To be done: Produce the listing below again, exactly as shown.

Data provided:
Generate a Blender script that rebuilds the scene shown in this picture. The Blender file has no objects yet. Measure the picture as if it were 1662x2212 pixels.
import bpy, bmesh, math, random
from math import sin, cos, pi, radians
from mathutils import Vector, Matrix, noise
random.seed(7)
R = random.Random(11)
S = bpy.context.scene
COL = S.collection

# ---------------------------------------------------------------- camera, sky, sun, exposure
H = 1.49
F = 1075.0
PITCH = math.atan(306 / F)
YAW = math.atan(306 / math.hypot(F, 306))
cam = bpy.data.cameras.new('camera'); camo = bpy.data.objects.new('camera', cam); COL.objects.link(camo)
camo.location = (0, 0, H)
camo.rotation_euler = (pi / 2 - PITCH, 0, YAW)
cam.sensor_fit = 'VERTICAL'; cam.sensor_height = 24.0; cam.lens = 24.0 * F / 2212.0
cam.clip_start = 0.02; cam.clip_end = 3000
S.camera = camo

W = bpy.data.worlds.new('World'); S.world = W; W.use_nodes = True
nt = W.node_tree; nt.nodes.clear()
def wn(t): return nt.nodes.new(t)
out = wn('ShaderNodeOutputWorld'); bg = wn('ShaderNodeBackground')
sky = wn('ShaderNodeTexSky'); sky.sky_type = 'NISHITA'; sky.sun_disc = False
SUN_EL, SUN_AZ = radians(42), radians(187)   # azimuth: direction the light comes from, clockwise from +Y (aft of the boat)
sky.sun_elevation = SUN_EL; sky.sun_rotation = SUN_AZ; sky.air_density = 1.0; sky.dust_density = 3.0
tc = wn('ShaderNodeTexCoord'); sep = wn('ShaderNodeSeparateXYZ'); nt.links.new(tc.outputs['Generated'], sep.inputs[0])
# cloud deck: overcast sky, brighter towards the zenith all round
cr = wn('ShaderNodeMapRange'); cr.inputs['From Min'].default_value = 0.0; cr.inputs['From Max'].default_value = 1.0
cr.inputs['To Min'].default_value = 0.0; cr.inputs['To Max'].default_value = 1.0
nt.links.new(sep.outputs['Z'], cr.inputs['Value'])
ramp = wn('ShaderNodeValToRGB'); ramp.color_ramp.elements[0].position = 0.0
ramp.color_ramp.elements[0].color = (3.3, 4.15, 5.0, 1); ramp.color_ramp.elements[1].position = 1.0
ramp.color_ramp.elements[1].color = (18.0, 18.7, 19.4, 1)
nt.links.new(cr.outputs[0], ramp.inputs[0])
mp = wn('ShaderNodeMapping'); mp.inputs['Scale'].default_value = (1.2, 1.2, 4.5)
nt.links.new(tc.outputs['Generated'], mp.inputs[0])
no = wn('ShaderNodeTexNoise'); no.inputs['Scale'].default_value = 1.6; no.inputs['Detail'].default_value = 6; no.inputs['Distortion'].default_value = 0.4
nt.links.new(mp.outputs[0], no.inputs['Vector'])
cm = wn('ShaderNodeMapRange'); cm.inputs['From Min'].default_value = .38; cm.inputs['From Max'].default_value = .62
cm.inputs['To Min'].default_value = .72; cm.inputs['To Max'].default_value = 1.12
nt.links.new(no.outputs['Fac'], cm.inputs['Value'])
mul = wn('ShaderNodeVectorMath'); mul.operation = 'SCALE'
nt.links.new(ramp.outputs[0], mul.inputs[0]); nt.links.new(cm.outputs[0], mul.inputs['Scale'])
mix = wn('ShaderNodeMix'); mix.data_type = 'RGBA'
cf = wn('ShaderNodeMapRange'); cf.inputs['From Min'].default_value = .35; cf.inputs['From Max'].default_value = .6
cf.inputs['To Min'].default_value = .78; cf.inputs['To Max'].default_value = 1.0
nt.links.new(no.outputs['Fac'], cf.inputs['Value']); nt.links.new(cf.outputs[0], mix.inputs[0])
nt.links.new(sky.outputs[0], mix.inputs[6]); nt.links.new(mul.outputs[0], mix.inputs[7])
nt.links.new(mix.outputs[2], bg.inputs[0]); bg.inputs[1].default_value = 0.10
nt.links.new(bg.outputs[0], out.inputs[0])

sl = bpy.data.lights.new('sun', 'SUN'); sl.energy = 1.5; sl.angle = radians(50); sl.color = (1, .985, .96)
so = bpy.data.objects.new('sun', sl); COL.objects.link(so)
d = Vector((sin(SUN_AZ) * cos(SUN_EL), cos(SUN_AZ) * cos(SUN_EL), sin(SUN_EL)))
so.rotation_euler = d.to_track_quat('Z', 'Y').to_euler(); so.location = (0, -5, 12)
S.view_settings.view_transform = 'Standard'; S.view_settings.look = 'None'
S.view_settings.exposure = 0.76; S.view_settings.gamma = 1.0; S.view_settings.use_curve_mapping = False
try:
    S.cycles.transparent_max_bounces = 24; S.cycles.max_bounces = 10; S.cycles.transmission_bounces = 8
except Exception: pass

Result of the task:
Generate a Blender script that rebuilds the scene shown in this picture. The Blender file has no objects yet. Measure the picture as if it were 1662x2212 pixels.
import bpy, bmesh, math, random
from math import sin, cos, pi, radians
from mathutils import Vector, Matrix, noise
random.seed(7)
R = random.Random(11)
S = bpy.context.scene
COL = S.collection

# ---------------------------------------------------------------- camera, sky, sun, exposure
H = 1.49
F = 1075.0
PITCH = math.atan(306 / F)
YAW = math.atan(306 / math.hypot(F, 306))
cam = bpy.data.cameras.new('camera'); camo = bpy.data.objects.new('camera', cam); COL.objects.link(camo)
camo.location = (0, 0, H)
camo.rotation_euler = (pi / 2 - PITCH, 0, YAW)
cam.sensor_fit = 'VERTICAL'; cam.sensor_height = 24.0; cam.lens = 24.0 * F / 2212.0
cam.clip_start = 0.02; cam.clip_end = 3000
S.camera = camo

W = bpy.data.worlds.new('World'); S.world = W; W.use_nodes = True
nt = W.node_tree; nt.nodes.clear()
def wn(t): return nt.nodes.new(t)
out = wn('ShaderNodeOutputWorld'); bg = wn('ShaderNodeBackground')
sky = wn('ShaderNodeTexSky'); sky.sky_type = 'NISHITA'; sky.sun_disc = False
SUN_EL, SUN_AZ = radians(42), radians(187)   # azimuth: direction the light comes from, clockwise from +Y (aft of the boat)
sky.sun_elevation = SUN_EL; sky.sun_rotation = SUN_AZ; sky.air_density = 1.0; sky.dust_density = 3.0
tc = wn('ShaderNodeTexCoord'); sep = wn('ShaderNodeSeparateXYZ'); nt.links.new(tc.outputs['Generated'], sep.inputs[0])
# cloud deck: overcast sky, brighter towards the zenith all round
cr = wn('ShaderNodeMapRange'); cr.inputs['From Min'].default_value = 0.0; cr.inputs['From Max'].default_value = 1.0
cr.inputs['To Min'].default_value = 0.0; cr.inputs['To Max'].default_value = 1.0
nt.links.new(sep.outputs['Z'], cr.inputs['Value'])
ramp = wn('ShaderNodeValToRGB'); ramp.color_ramp.elements[0].position = 0.0
ramp.color_ramp.elements[0].color = (3.3, 4.15, 5.0, 1); ramp.color_ramp.elements[1].position = 1.0
ramp.color_ramp.elements[1].color = (18.0, 18.7, 19.4, 1)
nt.links.new(cr.outputs[0], ramp.inputs[0])
mp = wn('ShaderNodeMapping'); mp.inputs['Scale'].default_value = (1.2, 1.2, 4.5)
nt.links.new(tc.outputs['Generated'], mp.inputs[0])
no = wn('ShaderNodeTexNoise'); no.inputs['Scale'].default_value = 1.6; no.inputs['Detail'].default_value = 6; no.inputs['Distortion'].default_value = 0.4
nt.links.new(mp.outputs[0], no.inputs['Vector'])
cm = wn('ShaderNodeMapRange'); cm.inputs['From Min'].default_value = .38; cm.inputs['From Max'].default_value = .62
cm.inputs['To Min'].default_value = .72; cm.inputs['To Max'].default_value = 1.12
nt.links.new(no.outputs['Fac'], cm.inputs['Value'])
mul = wn('ShaderNodeVectorMath'); mul.operation = 'SCALE'
nt.links.new(ramp.outputs[0], mul.inputs[0]); nt.links.new(cm.outputs[0], mul.inputs['Scale'])
mix = wn('ShaderNodeMix'); mix.data_type = 'RGBA'
cf = wn('ShaderNodeMapRange'); cf.inputs['From Min'].default_value = .35; cf.inputs['From Max'].default_value = .6
cf.inputs['To Min'].default_value = .78; cf.inputs['To Max'].default_value = 1.0
nt.links.new(no.outputs['Fac'], cf.inputs['Value']); nt.links.new(cf.outputs[0], mix.inputs[0])
nt.links.new(sky.outputs[0], mix.inputs[6]); nt.links.new(mul.outputs[0], mix.inputs[7])
nt.links.new(mix.outputs[2], bg.inputs[0]); bg.inputs[1].default_value = 0.10
nt.links.new(bg.outputs[0], out.inputs[0])

sl = bpy.data.lights.new('sun', 'SUN'); sl.energy = 1.5; sl.angle = radians(50); sl.color = (1, .985, .96)
so = bpy.data.objects.new('sun', sl); COL.objects.link(so)
d = Vector((sin(SUN_AZ) * cos(SUN_EL), cos(SUN_AZ) * cos(SUN_EL), sin(SUN_EL)))
so.rotation_euler = d.to_track_quat('Z', 'Y').to_euler(); so.location = (0, -5, 12)
S.view_settings.view_transform = 'Standard'; S.view_settings.look = 'None'
S.view_settings.exposure = 0.76; S.view_settings.gamma = 1.0; S.view_settings.use_curve_mapping = False
try:
    S.cycles.transparent_max_bounces = 24; S.cycles.max_bounces = 10; S.cycles.transmission_bounces = 8
except Exception: pass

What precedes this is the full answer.